What makes the site at Scullaboge quietly arresting is the gap between what the cartographers of 1839 thought they were recording and what is actually there. The first edition Ordnance Survey six-inch map, produced that year as part of Ireland's remarkable early national mapping effort, marks the feature as a circular embanked enclosure roughly fifty metres across. On the ground, however, the shape is more accurately described as a D, measuring about 43.5 metres east to west and 31 metres north to south, and any original circularity has been interrupted at the northern edge by a later east-west field bank that simply cuts across it.
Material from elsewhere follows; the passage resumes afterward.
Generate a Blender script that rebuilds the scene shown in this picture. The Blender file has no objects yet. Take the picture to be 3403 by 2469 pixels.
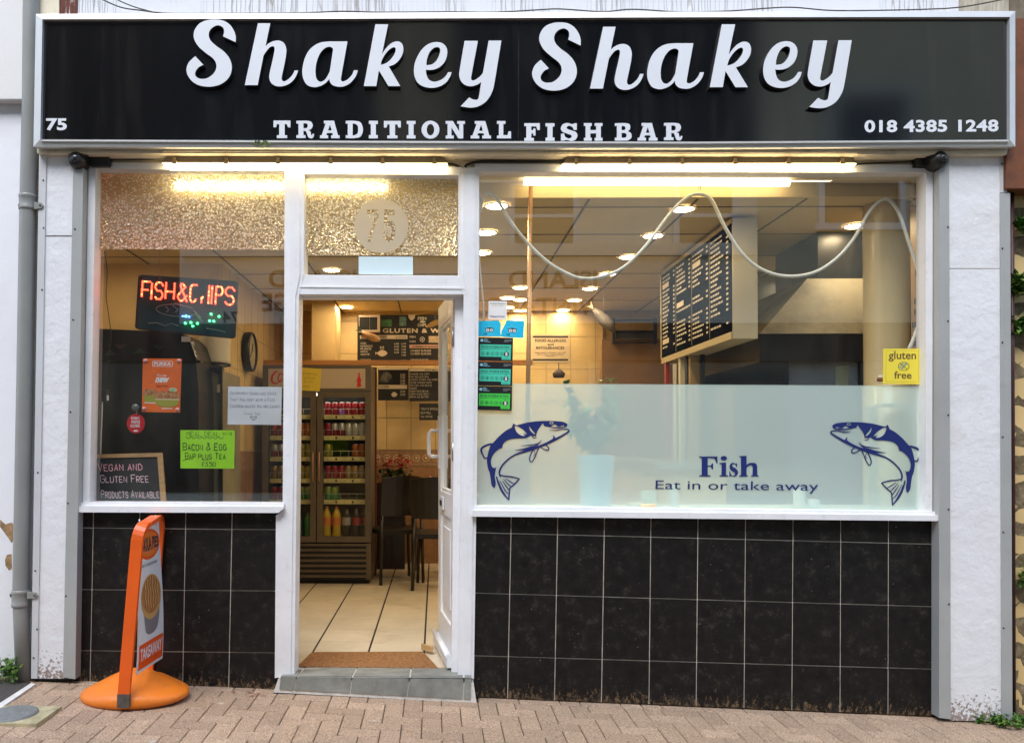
import bpy, bmesh, math, random
from mathutils import Vector, Matrix, Euler
from mathutils.geometry import tessellate_polygon
random.seed(7)
scene = bpy.context.scene
COL = scene.collection
R = math.radians

# ------------------------------------------------------------------ camera, sky, sun, exposure
IMG_W, IMG_H = 3403.0, 2469.0          # the photograph's own pixels, used for measuring
FPX = 2700.0
VPX, VPY = 1447.0, 1479.0              # where lines square to the shopfront meet
DIST = 4.24                            # camera to shopfront plane (Y = 0)
EYE = 1.30
cam = bpy.data.cameras.new("camera"); camo = bpy.data.objects.new("camera", cam); COL.objects.link(camo)
camo.location = (0, -DIST, EYE)
camo.rotation_euler = (R(90 + 0.7), 0, R(0.6))
CR = camo.rotation_euler.to_matrix()
_d = CR.transposed() @ Vector((0, 1, 0))
CX = VPX - FPX * _d.x / -_d.z
CY = VPY + FPX * _d.y / -_d.z
cam.sensor_fit = 'HORIZONTAL'; cam.sensor_width = 36.0; cam.lens = 36.0 * FPX / IMG_W
cam.shift_x = (IMG_W / 2 - CX) / IMG_W
cam.shift_y = (CY - IMG_H / 2) / IMG_W
cam.clip_start = 0.05; cam.clip_end = 500
scene.camera = camo

SUN_EL, SUN_AZ = 52.0, 200.0
w = bpy.data.worlds.new("World"); scene.world = w; w.use_nodes = True
nt = w.node_tree; bg = nt.nodes["Background"]
sky = nt.nodes.new("ShaderNodeTexSky"); sky.sky_type = 'NISHITA'; sky.sun_disc = False
sky.sun_elevation = R(SUN_EL); sky.sun_rotation = R(SUN_AZ); sky.air_density = 1.0; sky.dust_density = 1.5; sky.ozone_density = 1.0
nt.links.new(sky.outputs[0], bg.inputs[0]); bg.inputs[1].default_value = 0.13
sl = bpy.data.lights.new("sun", 'SUN'); sl.energy = 1.1; sl.angle = R(40); sl.color = (0.94, 0.98, 1.0)
so = bpy.data.objects.new("sun", sl); COL.objects.link(so)
_az = R(SUN_AZ)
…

An embanked enclosure of this kind, a defined area enclosed by an earthen bank rather than a wall or ditch, is a form that appears across Ireland in various periods and contexts, from early medieval farmsteads to ceremonial or funerary sites of much greater antiquity. At Scullaboge, the surviving earthwork is defined on its eastern and south-eastern to north-western arc by a scarp, essentially a sloped face of raised ground, standing between half a metre and 1.5 metres high. The bank itself, preserved most clearly on the north-eastern to eastern perimeter, is about seven metres wide and rises to an external height of 1.8 metres. Notably, there is no visible fosse, the encircling ditch that typically accompanies such a bank, and no identifiable entrance survives. Whether the fosse was never dug, has silted beyond recognition, or was removed by later land use, the record does not say.